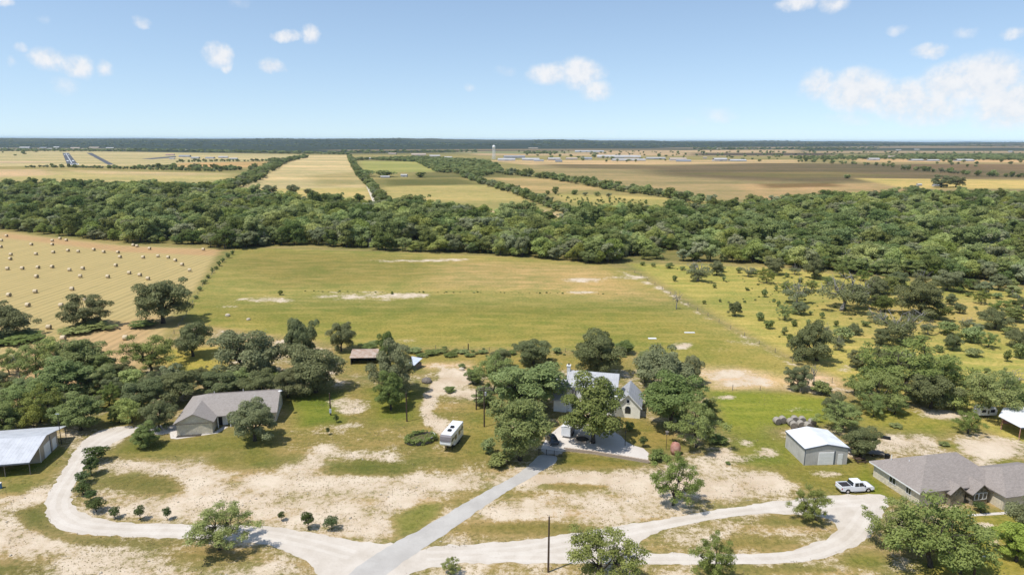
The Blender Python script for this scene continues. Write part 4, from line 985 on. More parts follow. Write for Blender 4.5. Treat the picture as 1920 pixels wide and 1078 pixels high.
for i, (x, y) in enumerate(edge):
    dead = rng.rand() < .04
    k2 = rng.uniform(.6, 1.25); w = k2*rng.uniform(7.5, 11.5); h = k2*rng.uniform(6.5, 10.5)
    plant('forest' if not dead else 'dead', 'woodland_tree', x, y, w if not dead else 6, h, 'one of the leafy trees packed along the near edge of the wooded belt', 'tree', 'trees along the near edge of the wooded belt')
PCOL = bpy.data.collections.new('tree_prototypes')       # not linked to the scene: only instanced
def joined(p, nm):
    parts = [p['trunk']] + ([p['crown']] if p['crown'] else [])
    bm = bmesh.new(); me = bpy.data.meshes.new(nm)
    nt_ = len(p['trunk'].polygons)
    for q in parts: bm.from_mesh(q)
    bm.to_mesh(me); bm.free()
    for q in parts: me.materials.append(q.materials[0])
    mi = np.zeros(len(me.polygons), np.int32); mi[nt_:] = 1 if len(parts) > 1 else 0
    me.polygons.foreach_set('material_index', mi)
    o = bpy.data.objects.new(nm, me); PCOL.objects.link(o); return o
for i in range(6): joined(PROTO['forest'][i], 'a_forest_%d' % i)
for i in range(4): joined(PROTO['far'][i], 'b_far_%d' % i)
joined(PROTO['dead'][0], 'c_dead_0')
for i in range(2): joined(PROTO['shrub'][i], 'd_shrub_%d' % i)
def scatter_nodes():
    ng = bpy.data.node_groups.new('scatter_trees', 'GeometryNodeTree')
    ng.interface.new_socket('Geometry', in_out='INPUT', socket_type='NodeSocketGeometry'); ng.interface.new_socket('Geometry', in_out='OUTPUT', socket_type='NodeSocketGeometry')
    gi = ng.nodes.new('NodeGroupInput'); go = ng.nodes.new('NodeGroupOutput')
    ci = ng.nodes.new('GeometryNodeCollectionInfo'); ci.inputs[0].default_value = PCOL; ci.inputs[1].default_value = True; ci.inputs[2].default_value = True
    ip = ng.nodes.new('GeometryNodeInstanceOnPoints'); ip.inputs['Pick Instance'].default_value = True
    def attr(n, t):
        a = ng.nodes.new('GeometryNodeInputNamedAttribute'); a.data_type = t; a.inputs['Name'].default_value = n
        return a.outputs[0]
    e2r = ng.nodes.new('FunctionNodeEulerToRotation')
    ng.links.new(gi.outputs[0], ip.inputs['Points']); ng.links.new(ci.outputs[0], ip.inputs['Instance'])
    ng.links.new(attr('idx', 'INT'), ip.inputs['Instance Index']); ng.links.new(attr('rot', 'FLOAT_VECTOR'), e2r.inputs[0])
    ng.links.new(e2r.outputs[0], ip.inputs['Rotation']); ng.links.new(attr('scl', 'FLOAT_VECTOR'), ip.inputs['Scale'])
    ng.links.new(ip.outputs[0], go.inputs[0]); return ng
SC = scatter_nodes()
def hz(x, y):
    f = min(1, max(0, (y-3400)/5200)); h = float(fbm(np.array([x/1700 + 3.1]), np.array([y/1700]), 4)[0]); r_ = max(0, min(1, 1 - abs(x+2600)/5200))
    return min(70, f*f*(3-2*f)*(16 + 95*min(1, max(0, h-.34)) + 14*r_))
def scatter_obj(name, pts, label, smin, smax, hmin, hmax, idxs, seed):
    rg = np.random.RandomState(seed); n = len(pts)
    V = np.array([(x, y, hz(x, y) if y > 3300 else 0) for (x, y) in pts], np.float32)
    me = bpy.data.meshes.new(name); me.vertices.add(n); me.vertices.foreach_set('co', V.ravel())
    s = smin + (smax - smin)*rg.rand(n)**1.5; h = s*rg.uniform(hmin, hmax, n)/((smin + smax)/2)
    at = me.attributes.new('scl', 'FLOAT_VECTOR', 'POINT'); at.data.foreach_set('vector', np.stack([s, s, h], 1).astype(np.float32).ravel())
    ro = np.zeros((n, 3), np.float32); ro[:, 2] = rg.uniform(0, 6.28, n)
    at = me.attributes.new('rot', 'FLOAT_VECTOR', 'POINT'); at.data.foreach_set('vector', ro.ravel())
    at = me.attributes.new('idx', 'INT', 'POINT'); at.data.foreach_set('value', rg.choice(idxs, n).astype(np.int32))
    o = bpy.data.objects.new(name, me); link(o); mo = o.modifiers.new('scatter', 'NODES'); mo.node_group = SC
    return tag(o, label, 'woodland', None, 'stuff')
rest = [p for p in wood if p not in eset]
scatter_obj('woodland', rest, 'broad belt of dense green woodland across the middle distance', .5, 1.75, .85, 1.25, [0,1,2,3,4,5,0,1,2,3,4,5,3,10], 21)
HEDGES = [('hedgerow', [(50, 314.5), (130, 314.5), (250, 317.5), (420, 322)], 16, 3.6, 'dark tree line between the airfield and the yellow field', .55, .9),
          ('hedgerow', [(250, 316), (330, 315), (420, 320), (470, 319), (500, 317)], 60, 5, 'thicker tree clump below the brown far field', .9, 1.4),
          ('hedgerow', [(330, 305), (420, 303), (505, 303), (520, 300)], 16, 5, 'thin tree line behind the brown far field', .7, 1.1),
          ('hedgerow', [(410, 356), (440, 350), (470, 339), (505, 318), (530, 304), (572, 295)], 26, 5, 'diagonal tree line on the left side of the long straw field', .9, 1.4),
          ('hedgerow', [(655, 294), (664, 312), (676, 330), (700, 354), (722, 386)], 12, 4, 'tree line along the right side of the dirt track', .6, 1.0),
          ('hedgerow', [(870, 332), (905, 344), (960, 361), (1030, 386), (1075, 404)], 12, 4, 'hedgerow down the right side of the middle green field', .7, 1.1),
          ('hedgerow', [(945, 327), (1010, 333), (1080, 343), (1150, 356), (1250, 371), (1345, 387)], 16, 5, 'long diagonal hedgerow in front of the wide dark field', .9, 1.5),
          ('hedgerow', [(1020, 366), (1060, 364), (1110, 368), (1160, 372)], 10, 12, 'sparse bushes beside the scrub field', .6, 1.0),
          ('hedgerow', [(1690, 318), (1770, 324), (1850, 331), (1960, 334)], 18, 9, 'broken row of dark trees across the right field', .9, 1.5),
          ('hedgerow', [(1480, 304), (1560, 305), (1700, 316)], 20, 26, 'scattered trees along the far right tan field', .8, 1.2),
          ('hedgerow', [(1120, 304), (1200, 304)], 20, 22, 'few trees in front of the long white warehouses', .8, 1.2)]
for i, (nm, pl, wd, sp, lab, s0, s1) in enumerate(HEDGES):
    scatter_obj(nm, line_pts(pl, wd, sp, rng), lab, s0, s1, s0*.9, s1, [6, 7, 8, 9, 0, 3], 40+i)
WOODS = [('woodland', [(640, 303), (668, 300), (690, 299), (780, 296), (910, 303), (935, 312), (945, 324), (900, 332), (870, 332), (862, 327), (815, 323), (780, 304), (690, 300)], 11, 'wooded block left of the white water tower', .9, 1.4),
         ('woodland', [(1480, 296), (1700, 294), (1700, 299), (1500, 300)], 24, 'dark far wood on the right behind the tan field', 1.0, 1.6),
         ('woodland', [(1690, 292), (2150, 292), (2150, 303), (1700, 300)], 20, 'wide dark wood at the far right', 1.0, 1.7),
         ('woodland', [(-300, 283.5), (330, 285), (660, 291), (655, 287), (300, 281), (-300, 280.5)], 42, 'dark wood behind the airfield on the left', 1.6, 2.6),
         ('woodland', [(640, 288), (900, 286), (900, 283), (640, 284)], 50, 'dark wood behind the far town', 1.6, 2.6),
         ('woodland', [(1300, 283), (1650, 282), (1650, 279), (1300, 279.5)], 70, 'dark far wood below the right skyline', 1.8, 2.8),
         ('woodland', [(985, 287), (1045, 286.5), (1045, 288.5), (985, 289)], 24, 'small dark grove right of the water tower', 1.2, 1.8),
         ('woodland', [(-300, 275), (700, 278), (1000, 277), (700, 270), (-300, 268)], 110, 'dark wooded hills under the left skyline', 2.6, 4.2),
         ('woodland', [(1000, 278), (2200, 279), (2200, 273), (1000, 271)], 110, 'dark wooded hills under the right skyline', 2.5, 4.5)]
for i, (nm, pl, sp, lab, s0, s1) in enumerate(WOODS):
    hk = .75 if sp < 40 else (.45 if sp < 100 else .16)
    scatter_obj(nm, scatter_poly(pl, sp, rng, .3), lab, s0, s1, s0*hk, s1*hk, [6, 7, 8, 9], 70+i)
sp_ = scatter_poly([(960, 284), (2050, 287), (2050, 322), (1500, 308), (1000, 300)], 55, rng, .60) + scatter_poly([(-200, 284), (110, 284), (110, 300), (-200, 300)], 60, rng, .62)
scatter_obj('far_trees', sp_, 'tiny scattered trees in broken rows over the far plain', .8, 1.8, .6, 1.3, [6, 7, 8, 9], 90)
# scrub dotted over the scrub field and the weedy savanna
sp_ = scatter_poly([(1040, 366), (1340, 380), (1340, 402), (1110, 402)], 9, rng, .48) 
scatter_obj('scrub', sp_, 'low scrub dotted over the far scrub field', .6, 1.1, .6, 1.0, [11, 12], 91)
sp_ = scatter_poly([(1200, 500), (1440, 508), (1700, 530), (1930, 548), (1930, 800), (1820, 770), (1600, 690), (1440, 630), (1300, 560)], 5.5, rng, .58)
scatter_obj('weeds', sp_, 'low weeds scattered through the savanna grass', .2, .5, .12, .3, [11, 12], 92)
ln = line_pts([(560, 546), (700, 548), (900, 549), (1060, 550), (1200, 552)], 1.2, 2.2, rng)
scatter_obj('weed_line', ln, 'faint line of weeds along an old fence across the pasture', .15, .4, .08, .2, [11, 12], 93)
ln = line_pts([(660, 655), (780, 662), (880, 662), (1000, 664), (1180, 672)], 9, 1.6, rng)
scatter_obj('brush', ln, 'rough brush along the near edge of the pasture', .3, .7, .15, .35, [11, 12], 94)
print('trees', TREE_N[0], 'wood', len(wood))

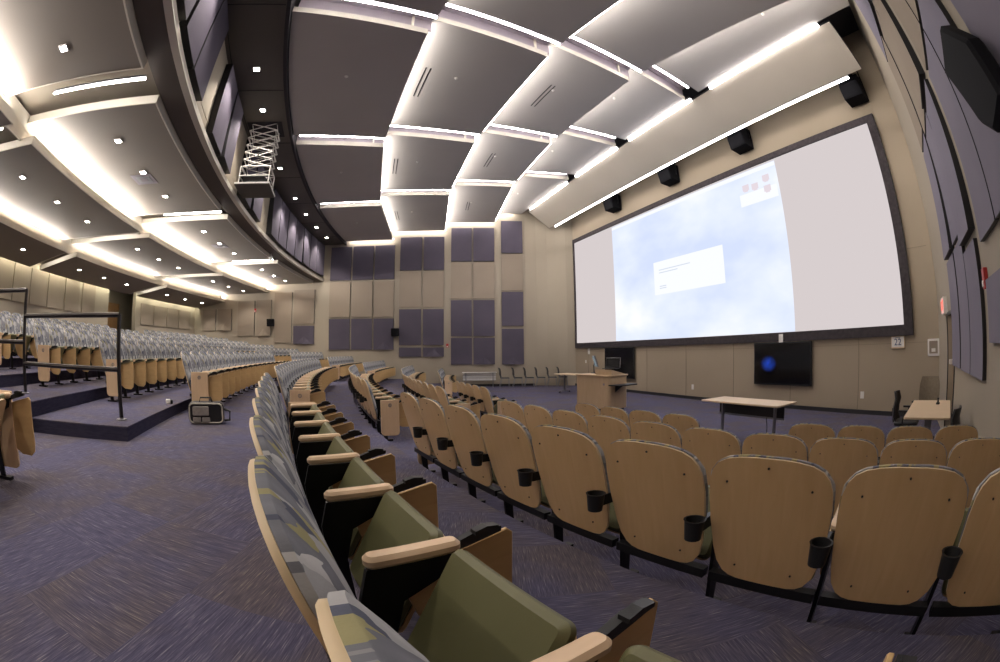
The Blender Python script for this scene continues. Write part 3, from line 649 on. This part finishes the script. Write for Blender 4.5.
# far wall speaker + red alarms
def side_speaker(loc, n, label, s=1.0):
    t = thing('wall_speaker', loc, atan2(n[1], n[0]), label, 'speaker')
    g = G(); g.prism([(0.08, -.2*s), (.34*s, -.22*s), (.40*s, .2*s), (.12, .2*s)], -.2*s, .2*s, XZ, .015); g.build('cabinet', M['matte_black'], t)
    g = G(); g.box(-.0, .12, -.04, .04, -.05, .05); g.build('bracket', M['black_metal'], t)
nf = (-SL, -1)
side_speaker(FW(2.52, .0, 1.04), nf, 'small black loudspeaker on the far wall beside the three-panel purple group')
side_speaker(FW(-4.62, .0, 1.62), nf, 'small black loudspeaker on the far wall between tan panels')
def alarm(loc, n, label):
    t = thing('fire_alarm', loc, atan2(n[1], n[0]), label, 'alarm')
    g = G(); g.prism(rrect(-.06, .06, -.1, .1, .01, 2), 0, .06, YZ, .006); g.build('body', M['red'], t)
    g = G(); g.prism(rrect(-.03, .03, -.08, -.02, .01, 2), .058, .075, YZ); g.build('strobe', M['white'], t)
alarm(FW(5.18, 0, .33), nf, 'small red fire alarm on the far wall between panel columns')
alarm(FW(-5.72+.0, .08, 2.35), nf, 'small red fire alarm high on the far wall above the raised seats')
nn = (-SL, 1)
alarm(NW(4.98, .0, .55), nn, 'red fire alarm on the near wall beside the slate panels')
# exit sign
t = thing('exit_sign', NW(9.45, 0, .62), atan2(1, -SL)-pi/2, 'lit red EXIT sign on the near wall above the side door', 'sign')
g = G(); g.box(-.26, .26, 0, .09, -.16, .16); g.build('housing', M['white'], t)
g = G(); g.box(-.24, .24, .09, .096, -.14, .14); g.build('face', M['exit_face'], t)
text('EXIT', (0, .098, 0), .25, (pi/2, 0, pi), M['exit'], t)
# big near-wall line-array speaker
t = thing('hanging_speaker', NW(2.88, .0, 1.46), atan2(1, -SL)-pi/2, 'large tall black loudspeaker mounted on the near wall high at right', 'speaker')
g = G(); g.prism([(-.55, -.40), (-.15, -.42), (.12, -.24), (.55, .38), (.0, .42), (-.42, .02)], .12, .27, XZ, .03); g.build('cabinet', M['matte_black'], t)
g = G(); g.box(-.1, .2, 0, .14, -.1, .1); g.build('bracket', M['black_metal'], t)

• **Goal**
Count every line in the listing above that holds "parts", then report only the count.

• **Response to this exercise**
5